In the absence of Uncle George’s Concert Party Noël allied himself with ‘The Poppy Pierrots’ who played twice daily on the end of the pier and allowed him to join them for a couple of songs on benefit nights. By now his musical talent was developing, although untaught, fairly rapidly:

  ‘I was born into a generation that still took light music seriously. The lyrics and melodies of Gilbert and Sullivan were hummed and strummed into my consciousness at an early age. My aunts and uncles, who were legion, sang them singly and in unison at the slightest provocation. By the time I was four years old “Take a Pair of Sparkling Eyes”, “Tit Willow”, “We’re Very Wide Awake, the Moon and I” and “I have a Song to Sing-O” had been fairly inculcated into my bloodstream. My mother and father were both musical in a light, amateur sense but their gift was in no way remarkable. My father, although he could improvise agreeably at the piano, never composed a set piece of music in his life ... I had no piano lessons when I was a little boy, except occasionally from my mother who tried once or twice, with singular lack of success, to teach me my notes. I could, however, from the age of about seven onwards, play any tune I had heard on the piano in the pitch dark. To be born with a natural ear for music is a great and glorious gift. It is no occasion for pride and it has nothing to do with will-power, concentration or industry. It is either there or it isn’t. What is so curious is that it cannot, in any circumstances, be wrong where one’s own harmonies are concerned.’
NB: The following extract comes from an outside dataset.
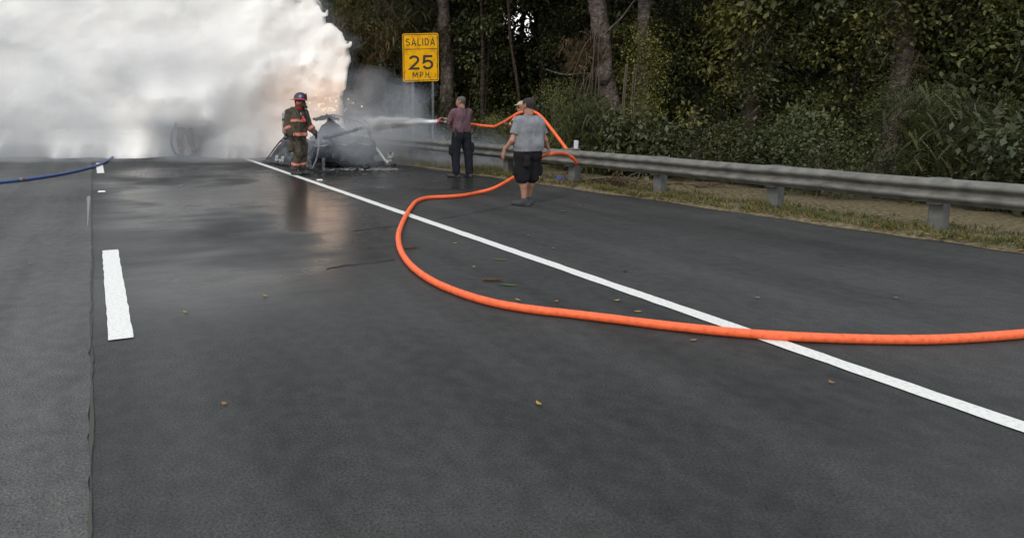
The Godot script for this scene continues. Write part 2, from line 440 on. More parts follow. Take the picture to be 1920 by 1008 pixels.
# the asphalt: tone, gloss and ripple laid over a 24 m square of road, metres to texture by UV; a fine speckle by UV2
const PATCH := 24.0
const PATCH_AT := Vector3(-9.0, 0, 1.0)     # lateral and along-road start of the patch (the road's own axes)
func road_materials():
	var n := 1024
	var big = FastNoiseLite.new(); big.seed = 51; big.frequency = 0.006; big.fractal_octaves = 4
	var streak = FastNoiseLite.new(); streak.seed = 52; streak.frequency = 0.02; streak.fractal_octaves = 4
	var fine = FastNoiseLite.new(); fine.seed = 53; fine.frequency = 0.16; fine.fractal_octaves = 3
	var edge = lane_side() + 4.5
	for which in ["new", "old"]:
		var A := PackedByteArray(); var R := PackedByteArray(); var B := PackedByteArray()
		A.resize(n * n * 3); R.resize(n * n); B.resize(n * n)
		var wets = []
		for q in [[610, 326, 3.4, 3.6, 1.15], [400, 372, 2.1, 5.6, 1.1], [565, 378, 0.8, 2.4, 0.8], [300, 345, 1.2, 3.4, 0.75], [760, 345, 2.2, 2.2, 0.9], [560, 440, 1.2, 2.2, 0.35], [330, 540, 1.5, 1.2, 0.45]]:
			var g = spot(q[0], q[1]); wets.append([g.dot(road_right()), g.dot(road_dir()), 1.0 / q[2], 1.0 / q[3], q[4]])
		var lane = lane_side()
		for j in n:
			var al := PATCH_AT.z + PATCH * (j + 0.5) / n
			for i in n:
				var la := PATCH_AT.x + PATCH * (i + 0.5) / n
				var s1 := big.get_noise_2d(i, j); var s2 := streak.get_noise_2d(i * 0.6, j * 2.4); var s3 := fine.get_noise_2d(i, j)
				var s4 := streak.get_noise_2d(i * 1.7 + 500.0, j * 0.16)
				# how wet: pools and run-off from the wreck towards the camera
				var w := 0.0
				for q in wets:
					var dx: float = (la - q[0]) * q[2]; var dy: float = (al - q[1]) * q[3]
					w += q[4] * maxf(0.0, 1.0 - (dx * dx + dy * dy) * 0.6)
				w = clampf(w * (0.75 + 1.3 * s1) + s2 * 0.32 * minf(w * 2.0, 1.0), 0.0, 1.0)
				var base := 0.06
				var rough := 0.8
				var track := exp(-pow((fposmod(la - lane - 1.15, 1.9) - 0.95) / 0.3, 2.0))
				if which == "old":
					base = 0.118; w *= 0.4
				var v := base * (1.0 + 0.3 * s3 + 0.13 * s2 + 0.35 * s4 + 0.45 * s1 - 0.1 * track) * (1.0 - 0.4 * w)
				rough = lerpf(rough + 0.1 * s2 - 0.08 * track, 0.2 + 0.07 * absf(s2) + 0.12 * absf(s1), w)
				var q2 := int(clampf(255.0 * pow(maxf(v, 0.004), 1.0 / 2.2), 0, 255)); var o := (j * n + i)
				A[o * 3] = q2; A[o * 3 + 1] = q2; A[o * 3 + 2] = int(q2 * 0.99)
				R[o] = int(clampf(rough, 0.05, 1.0) * 255.0)
				B[o] = int(clampf(0.5 + 0.4 * s3 * (1.0 - 0.6 * w) + 0.1 * s2, 0.0, 1.0) * 255.0)
		var m = StandardMaterial3D.new()
		m.albedo_texture = ImageTexture.create_from_image(Image.create_from_data(n, n, false, Image.FORMAT_RGB8, A))
		m.metallic_specular = 0.36
		m.roughness = 1.0; m.roughness_texture = ImageTexture.create_from_image(Image.create_from_data(n, n, false, Image.FORMAT_L8, R))
		m.heightmap_enabled = true; m.heightmap_scale = 0.4
		m.heightmap_texture = ImageTexture.create_from_image(Image.create_from_data(n, n, false, Image.FORMAT_L8, B))
		m.detail_enabled = true; m.detail_blend_mode = BaseMaterial3D.BLEND_MODE_MUL
		m.detail_uv_layer = BaseMaterial3D.DETAIL_UV_2
		m.detail_albedo = noise_tex(0.3, 2, [lin(0.12, 0.12, 0.12), lin(0.4, 0.4, 0.4), lin(0.6, 0.6, 0.59), lin(1, 1, 1)], 61, 512)
		M["asphalt_" + which] = m

# ---------------------------------------------------------------- ground, road, markings
func lane_side(): return spot(207, 480).dot(road_right())      # how far right of the camera's own line the lane line runs
func road_sheet(la0, la1, al0, al1, y):
	var st = st_new()
	var V := PackedVector3Array(); var N := PackedVector3Array(); var U := PackedVector2Array(); var U2 := PackedVector2Array(); var I := PackedInt32Array()
	for k in [[la0, al0], [la1, al0], [la1, al1], [la0, al1]]:
		V.append(road_right() * k[0] + road_dir() * k[1] + Vector3(0, y, 0)); N.append(Vector3.UP)
		U.append(Vector2((k[0] - PATCH_AT.x) / PATCH, (k[1] - PATCH_AT.z) / PATCH)); U2.append(Vector2(k[0], k[1]) / 2.3)
	I.append_array(PackedInt32Array([0, 2, 1, 0, 3, 2]))
	return tri_mesh(V, N, I, U, U2)
func stripe(la, al0, al1, w, y, wear := 0.004):
	var st = st_new(); var k = maxi(2, int((al1 - al0) / 0.12))
	for i in k:
		var q = []
		for e in [[i, -1], [i, 1], [i + 1, 1], [i + 1, -1]]:
			var al = lerpf(al0, al1, float(e[0]) / k)
			var o = la + e[1] * (w * 0.5 + wear * wob.get_noise_2d(al * 6.0, e[1] * 7.0))
			q.append(road_right() * o + road_dir() * al + Vector3(0, y, 0))
		quad(st, q[0], q[1], q[2], q[3])
	return st_done(st)
func rail_at(t):                         # the guardrail's line on the ground, t metres towards the camera from the far end
	return Vector3(2.73, 0, -18.0) + Vector3(0.4565, 0, 0.8897) * t
func rail_out(): return Vector3(0.8897, 0, -0.4565)   # away from the road
func ground_and_road():
	struct("ground", tri_mesh(PackedVector3Array([Vector3(-400, -0.03, 60), Vector3(400, -0.03, 60), Vector3(400, -0.03, -600), Vector3(-400, -0.03, -600)]),
		PackedVector3Array([Vector3.UP, Vector3.UP, Vector3.UP, Vector3.UP]), PackedInt32Array([0, 2, 1, 0, 3, 2])), M.soil)
	var lane = lane_side()
	struct("road", road_sheet(lane - 0.3, lane + 12.5, -8.0, 250.0, 0.0), M.asphalt_new)
	struct("road", road_sheet(lane - 9.0, lane - 0.215, -8.0, 250.0, 0.004), M.asphalt_old)
	var V := PackedVector3Array(); var N := PackedVector3Array(); var U := PackedVector2Array(); var U2 := PackedVector2Array(); var I := PackedInt32Array()
	for i in 420:                        # the older pour's broken edge
		var al = -4.0 + i * 0.08
		for la in [lane - 0.3, lane - 0.2 + 0.022 * wob.get_noise_1d(al * 2.6) + 0.012 * wob.get_noise_1d(al * 11.0)]:
			V.append(road_right() * la + road_dir() * al + Vector3(0, 0.0065, 0)); N.append(Vector3.UP)
			U.append(Vector2((la - PATCH_AT.x) / PATCH, (al - PATCH_AT.z) / PATCH)); U2.append(Vector2(la, al) / 2.3)
		if i > 0: I.append_array(PackedInt32Array([i * 2 - 2, i * 2 + 1, i * 2 - 1, i * 2 - 2, i * 2, i * 2 + 1]))
	struct("road_edge", tri_mesh(V, N, I, U, U2), M.asphalt_old)
	# the seam between the two pours, and a pale crusted repair along it
	var seam = []
	var st = st_new()
	for i in 300:
		var a = []
		for e in [[i, -1], [i, 1], [i + 1, 1], [i + 1, -1]]:
			var al = 1.0 + e[0] * 0.08
			var w = maxf(0.001, 0.006 + 0.012 * wob.get_noise_1d(al * 3.0))
			a.append(road_right() * (lane - 0.195 + e[1] * w + 0.015 * wob.get_noise_1d(al * 0.9)) + road_dir() * al + Vector3(0, 0.0085, 0))
		quad(st, a[0], a[1], a[2], a[3])
	struct("road_seam", st_done(st), M.seam)
	st = st_new()
	for i in 22:
		var a = []
		for e in [[i, -1], [i, 1], [i + 1, 1], [i + 1, -1]]:
			var al = 9.0 + e[0] * 0.14
			var w = (0.01 + 0.035 * pow(maxf(0.0, float(e[0]) / 22.0), 2.0)) * (0.8 + 0.5 * wob.get_noise_1d(al * 4.0))
			if e[0] == 0 or e[0] == 22: w = 0.002
			a.append(road_right() * (lane - 0.25 + e[1] * w) + road_dir() * al + Vector3(0, 0.0115, 0))
		quad(st, a[0], a[1], a[2], a[3])
	struct("sealant_streak", st_done(st), M.crust)
	# lane dashes: ours (each 2.5 to 3 m, 12 m apart), and the next lane's
	for k in [-1, 0, 1, 2, 3, 4]:
		var end = spot(205.7, 470).dot(road_dir()) + k * 11.6
		struct("lane_dash", stripe(lane, end - 2.9, end, 0.17, 0.01, 0.008), M.white_paint)
	for k in [0, 1, 2, 3]:
		var far = spot(18, 271).dot(road_dir()) + k * 11.6 - 1.4
		struct("lane_dash", stripe(spot(18, 271).dot(road_right()), far, far + 2.9, 0.15, 0.01), M.white_paint)
	var el = spot(900, 449.7).dot(road_right())
	struct("edge_line", stripe(el, -8.0, 120.0, 0.15, 0.008, 0.012), M.white_paint)
	# cracks across the lanes
	for c in [[[612, 505], [640, 499], [675, 495], [703, 492], [742, 487]], [[820, 411], [870, 403], [915, 394], [960, 385], [1020, 376], [1072, 364]], [[660, 434], [700, 428], [752, 423]]]:
		var pts = []
		for p in c: pts.append(spot(p[0], p[1]))
		st = st_new()
		var path = smooth_path(pts, 0.06)
		for i in path.size() - 1:
			var q = []
			for e in [[i, -1], [i, 1], [i + 1, 1], [i + 1, -1]]:
				var p = path[e[0]]
				var w = 0.004 + 0.01 * maxf(0.0, wob.get_noise_3dv(p * 3.0) + 0.1)
				q.append(p + Vector3(0.02 * wob.get_noise_3dv(p * 7.0), 0.004, e[1] * w * 1.6 + 0.03 * wob.get_noise_3dv(p * 5.0)))
			quad(st, q[3], q[2], q[1], q[0])
		struct("road_crack", st_done(st), M.crack)
	# the verge: soil and dead leaves from the shoulder's ragged edge to the trees
	st = st_new()
	var n = 130
	for i in n:
		for j in 7:
			var q = []
			for e in [[i, j], [i + 1, j], [i + 1, j + 1], [i, j + 1]]:
				var t = -9.0 + e[0] * 0.25
				var o = -0.62 + 0.12 * wob.get_noise_1d(t * 1.3) + 0.05 * wob.get_noise_1d(t * 6.0) + [0.0, 0.1, 0.3, 0.6, 1.0, 1.8, 3.0, 5.0][e[1]]
				var y = 0.006 if e[1] == 0 else 0.035 + 0.05 * wob.get_noise_2d(t * 2.0, o * 3.0) + [0, 0, 0.02, 0.02, 0.0, -0.05, -0.1, -0.2][e[1]]
				q.append(rail_at(t) + rail_out() * o + Vector3(0, maxf(y, 0.006) if e[1] < 5 else y + 0.1, 0))
			quad(st, q[0], q[1], q[2], q[3])
	struct("verge", st_done(st), M.verge)

# ---------------------------------------------------------------- trees and plants
func leaf(V: PackedVector3Array, N: PackedVector3Array, C: PackedColorArray, I: PackedInt32Array, at: Vector3, dir: Vector3, up: Vector3, ln: float, w: float, col: Color):
	var side := dir.cross(up).normalized() * w
	var nrm := side.cross(dir).normalized()
	var b := V.size()
	V.append(at); V.append(at + dir * ln * 0.45 + side + nrm * w * 0.3); V.append(at + dir * ln - nrm * ln * 0.12); V.append(at + dir * ln * 0.45 - side + nrm * w * 0.3)
	for i in 4: N.append(nrm); C.append(col)
	I.append_array(PackedInt32Array([b, b + 2, b + 1, b, b + 3, b + 2]))
func rand_dir(): 
	var v = Vector3(rng.randfn(), rng.randfn(), rng.randfn()); return v.normalized()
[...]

  In August 1913, while the Cowards were still at Lee-on-the-Solent, a postcard arrived from Charles Hawtrey inviting Noël to audition for the part of Buster in Never Say Die, a new comedy that was going into the Apollo. Mrs Coward, realizing there had been a delay in forwarding the card, which had been written four days earlier, hurried Noël into a London train and took him straight to the theatre. There they discovered that Hawtrey, in the absence of any reply from the Cowards, had cast Reginald Sheffield for the part. Noël’s bitter disappointment was only partly assuaged by the offer of understudying the character at two pounds ten shillings a week. However, he was still in no position to refuse work and spent the next few months at the Apollo fervently hoping that Reggie Sheffield would fall under a bus, which he didn’t, and in the meantime eating what was left of the asparagus devoured nightly on stage during the second act. At this time money was still desperately tight in the Coward household, and his father was doing rather less successfully in the new piano business than when first he joined Metzler’s; but Noël and his mother managed to make a very little go a long way. Their success at this is vouched for by Gertrude Lawrence, who decided mistakenly when she first met Noël that ‘his people were in a position to give him educational advantages – they were comfortably situated’, though she added graciously that ‘Noël wasn’t snobbish about this’.